New Telegraph

Shipping lines corner clearing jobs at Nigerian ports

Moves by multinational shipping lines to gradually dislodge Nigerian freight forwarders from cargoe clearance at the nation’s seaports is causing fears among stakeholders. Already, it was estimated that no fewer than 1,000 local firms face closure in Kenya as a result of the subtle incursion from the multinational shipping lines. It was reported that the 1,000 local firms’ closure translates to over 10,000 jobs that are on the line, according to the Kenya International Freight and Warehousing Association (KIFWA).

A freight forwarder and former President of National Association of Government Approved Freight Forwarders (NAGAFF), Dr. Eugene Nweke, disclosed to our correspondent that in the past one year, most of the multinational shipping lines operating in Nigeria had incorporated local imports clearance desks to handle their cargoes and logistics activities across the ports. The idea, according to Nweke, was to ensure that they handle most of the clearing jobs involving consignments brought to Nigeria. To ensure that they succeed, the former NAGAFF boss said that Nigerian importers were currently being lobbied to sign up end-to-end logistics services with them. With this arrangement, Nweke pointed out that importers would simply accord the clearing right to the shipping lines as soon as the goods arrive Nigerian shores.

However, the implication of this move, according to him, was that Nigerian freight forwarders may have no jobs or limited jobs to handle as far as clearing services were concerned. He disclosed further that some of the shipping lines were even threatening the importers to sign up the endto- end logistics services for obvious reasons. With this, the freight forwarder explained that the worst business practice appears to be evolving in the nation’s ports industry, making the multinational shipping lines to sideline and dislodge Nigerian freight forwarders from their professional practice of clearing goods. Nweke noted that this was what happened in Kenya where shipping lines were currently involved in clearing of goods for owners of cargoes they brought into that country.

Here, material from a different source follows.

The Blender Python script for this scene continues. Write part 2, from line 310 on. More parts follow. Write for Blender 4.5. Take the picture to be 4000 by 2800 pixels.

He said: “It has become a common practice in our cargo clearance and logistics space for shipping lines to designate local imports clearance outfit (desk/unit) sending email or Whatsapp messages asking your clients to allow them clear and deliver the consignment to their warehouses at a most considerate cost and speed.

Initially, this is a common practice with groupage importation, but has since migrated to the full container load (FCL) importations. “The port scenario as at today shows that out of every 20 clearing firms, only five are directly having jobs and who sublet to another five agents, while the other 10 are without jobs.

They will always believe that jobs are scanty or that importation has reduced. Unfortunately, they never take time to ask, if job is truly too scanty, how come the Customs revenue are soaring and ships stemmed to all bonded terminals, without recourse? “My concern is sooner or later, as it is happening in Kenya, merger and acquisition will be a novel in our industry and by then the number of job losses would be unbelievable. In Kenya, neither the port economic regulator, nor the Shippers Council or the consumers regulatory agencies were able to stop the development due to the shipping lines’ stakes in merger and re-acquisitions. “I believe it is no longer story that between the practitioners and the designated imports clearance units that there is no form of level playing fields, they enjoy immediate cargo lifting from the ports for a later financial reconciliations and are also accorded reasonable preference even among most of the Customs operational area commands on ground of corporate status.

“However, the bigger concern is the freight forwarders’ participation and break-even in the on-going AfCTA implementation regime, especially so in the face of possible merger and acquisition.” Nweke said that the biggest problem now was that freight forwarders were currently divided and therefore would be ill-equipped to fight against this scenario. He feared that the shipping lines may resort sponsoring more crisis among the customs agents associations to remain divided on common issues and therefore unable to come fight them. He added: “The ugly situation being that the freight forwarding associations are still divided along nomenclature ground while the oldest association, ANLCA is still neck dip in leadership crisis.” Nweke said that time had come for all freight forwarders to do everything to unite to be able to fight a common course. “The need to make haste while the sun shines cannot be over emphasized,” he said. In the case of Kenya, it was gathered that clearing firms were currently suffering risk of closure as shipping lines are now involved in clearing for importers in that country.